Reproduce the material below line by line, beginning with its first line and ending with the line that contains "d = ray(px, py); return EYE + d*((0-1.65)/(d.z"; leave out pictures.

>> Start

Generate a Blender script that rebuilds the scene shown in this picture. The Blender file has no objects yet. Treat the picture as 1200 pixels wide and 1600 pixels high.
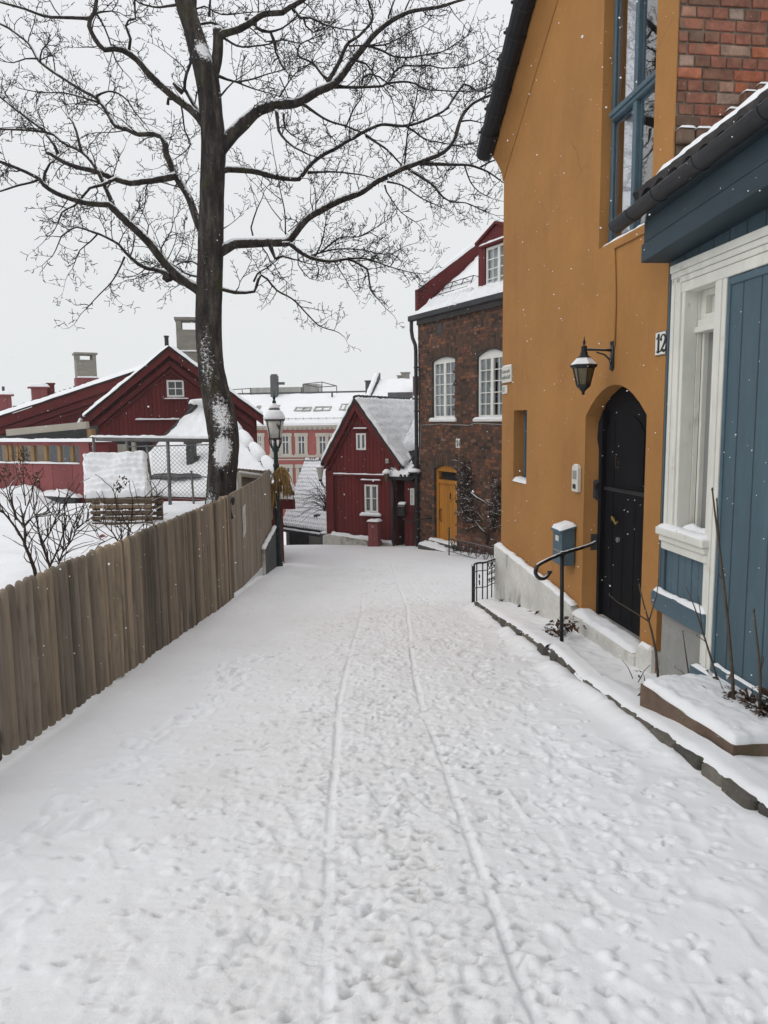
import bpy, bmesh, math, random
import numpy as np
from mathutils import Vector, Matrix, noise
from mathutils.geometry import tessellate_polygon
rnd = random.Random(11)
SC = bpy.context.scene
COL = SC.collection
rad = math.radians

# ------------------------------------------------------------------ camera
FPX = 1150.0
EYE = Vector((0, 0, 1.65))
cam_d = bpy.data.cameras.new("camera")
cam = bpy.data.objects.new("camera", cam_d)
COL.objects.link(cam)
CM = Matrix.Rotation(math.pi/2 - math.atan(145/1150), 3, 'X') @ Matrix.Rotation(rad(-0.7), 3, 'Z')
cam.matrix_world = Matrix.Translation(EYE) @ CM.to_4x4()
cam_d.sensor_fit = 'VERTICAL'
cam_d.sensor_height = 36.0
cam_d.lens = 36.0*FPX/1600.0
cam_d.clip_start = 0.05
cam_d.clip_end = 2000
SC.camera = cam

def ray(px, py):
    return CM @ Vector(((px-600)/FPX, (800-py)/FPX, -1.0))
def aty(px, py, Y):
    d = ray(px, py); return EYE + d*(Y/d.y)
def atz(px, py, Z):
    d = ray(px, py); return EYE + d*((Z-1.65)/d.z)
def onroad(px, py, s=-0.1):
    d = ray(px, py); return EYE + d*((0-1.65)/(d.z - s*d.y))

class Frame:
    """a wall: local x runs along it (away from the viewer), y out to the street, z up"""
    def __init__(s, x, y, ang, z0):
        a = rad(ang)
        s.o = Vector((x, y, z0)); s.a = a + math.pi/2
        s.d = Vector((-math.sin(a), math.cos(a), 0)); s.n = Vector((-math.cos(a), -math.sin(a), 0))
    def L(s, px, py, out=0.0):
        d = ray(px, py); t = (s.o + s.n*out - EYE).dot(s.n)/d.dot(s.n)
        q = EYE + d*t - s.o
        return q.dot(s.d), q.z
    def X(s, px, py, u):
        d = ray(px, py); t = (s.o + s.d*u - EYE).dot(s.d)/d.dot(s.d)
        q = EYE + d*t - s.o
        return q.dot(s.n), q.z
    def W(s, u, o, z):
        return s.o + s.d*u + s.n*o + Vector((0, 0, z))

# ------------------------------------------------------------------ things
def thing(name, label, cat, loc=(0, 0, 0), rotz=0.0, group=None):
    o = bpy.data.objects.new(name, None); COL.objects.link(o)
    o.empty_display_size = 0.2
    o.location = loc; o.rotation_euler = (0, 0, rotz)
    o["label"] = label; o["category"] = cat
    if group: o["group"] = group
    return o
def tag(o, label, cat, group=None):
    o["label"] = label; o["category"] = cat
    if group: o["group"] = group
    return o
def setting(o, kind='structure'):
    o["kind"] = kind; return o
def dup(root, loc, rotz=None, label=None):
    r = root.copy(); COL.objects.link(r); r.location = loc
    if rotz is not None: r.rotation_euler = (0, 0, rotz)
    if label: r["label"] = label
    for ch in list(root.children):
        c = ch.copy(); COL.objects.link(c); c.parent = r
        for g in list(ch.children):
            e = g.copy(); COL.objects.link(e); e.parent = c
    return r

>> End

# CORRECT ANSWER
Generate a Blender script that rebuilds the scene shown in this picture. The Blender file has no objects yet. Treat the picture as 1200 pixels wide and 1600 pixels high.
import bpy, bmesh, math, random
import numpy as np
from mathutils import Vector, Matrix, noise
from mathutils.geometry import tessellate_polygon
rnd = random.Random(11)
SC = bpy.context.scene
COL = SC.collection
rad = math.radians

# ------------------------------------------------------------------ camera
FPX = 1150.0
EYE = Vector((0, 0, 1.65))
cam_d = bpy.data.cameras.new("camera")
cam = bpy.data.objects.new("camera", cam_d)
COL.objects.link(cam)
CM = Matrix.Rotation(math.pi/2 - math.atan(145/1150), 3, 'X') @ Matrix.Rotation(rad(-0.7), 3, 'Z')
cam.matrix_world = Matrix.Translation(EYE) @ CM.to_4x4()
cam_d.sensor_fit = 'VERTICAL'
cam_d.sensor_height = 36.0
cam_d.lens = 36.0*FPX/1600.0
cam_d.clip_start = 0.05
cam_d.clip_end = 2000
SC.camera = cam

def ray(px, py):
    return CM @ Vector(((px-600)/FPX, (800-py)/FPX, -1.0))
def aty(px, py, Y):
    d = ray(px, py); return EYE + d*(Y/d.y)
def atz(px, py, Z):
    d = ray(px, py); return EYE + d*((Z-1.65)/d.z)
def onroad(px, py, s=-0.1):
    d = ray(px, py); return EYE + d*((0-1.65)/(d.z - s*d.y))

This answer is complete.